Authoritarian legal frameworks account for 3 cases (17%), including Russia's "war-fakes" law, Hungary's legislative centralization of culture, and Peru's APCI law. These represent the institutionalization of censorship through ostensibly legal mechanisms.
Mechanisms of Suppression:
The documented cases reveal diverse mechanisms through which censorship operates:
Legal/Legislative mechanisms (7 cases) represent the most common approach, including blasphemy laws, public morals statutes, anti-fake news legislation, and administrative regulations. This "legalization" of censorship provides state actors with formal justification while creating chilling effects beyond individual prosecutions.
Direct state action (6 cases) involves police raids, intelligence service operations, and administrative shutdowns without formal legal proceedings—particularly visible in Libya, Iran, Indonesia, and Ethiopia.
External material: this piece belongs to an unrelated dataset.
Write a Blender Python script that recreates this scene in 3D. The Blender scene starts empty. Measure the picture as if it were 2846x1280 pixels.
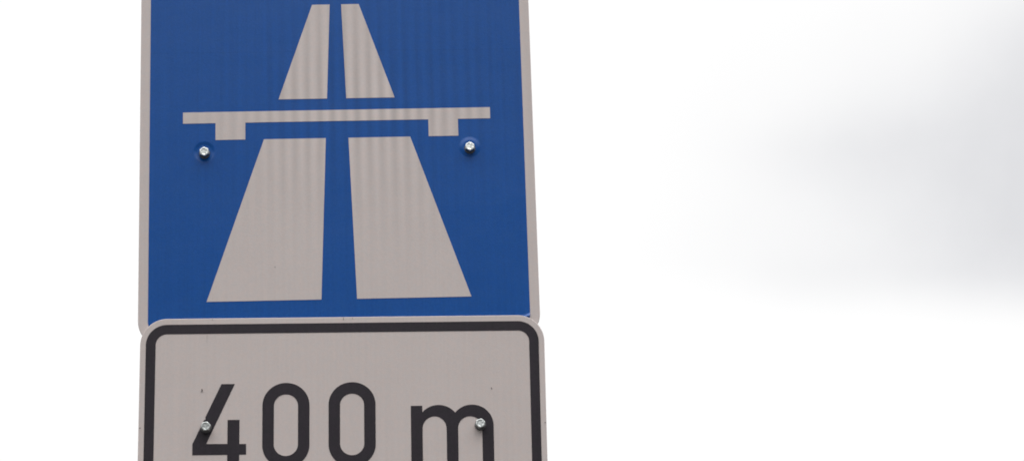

Corporate and religious authority pressure (3 cases) operates through content moderation algorithms, commercial leverage, and religious establishment influence—mechanisms that can operate with less visibility than state action.
Patterns by Art Form
Contemporary and popular music faces the highest risk, with 7 cases (39%) involving singers, pop musicians, street performers, and film/media creators. This likely reflects the public visibility and mass reach of popular culture.
Institutional and collective artistic activity—including theatres, cultural organizations, festivals, and galleries—accounts for 5 cases (28%), notably in Hungary, Libya, and Tunisia where entire cultural ecosystems face systemic pressure rather than individual targeting.
Traditional and folk arts appear in 3 cases (17%), including the Baul tradition in Bangladesh and traditional music in Iran, suggesting that indigenous and syncretic cultural forms face particular vulnerability to both religious and political suppression.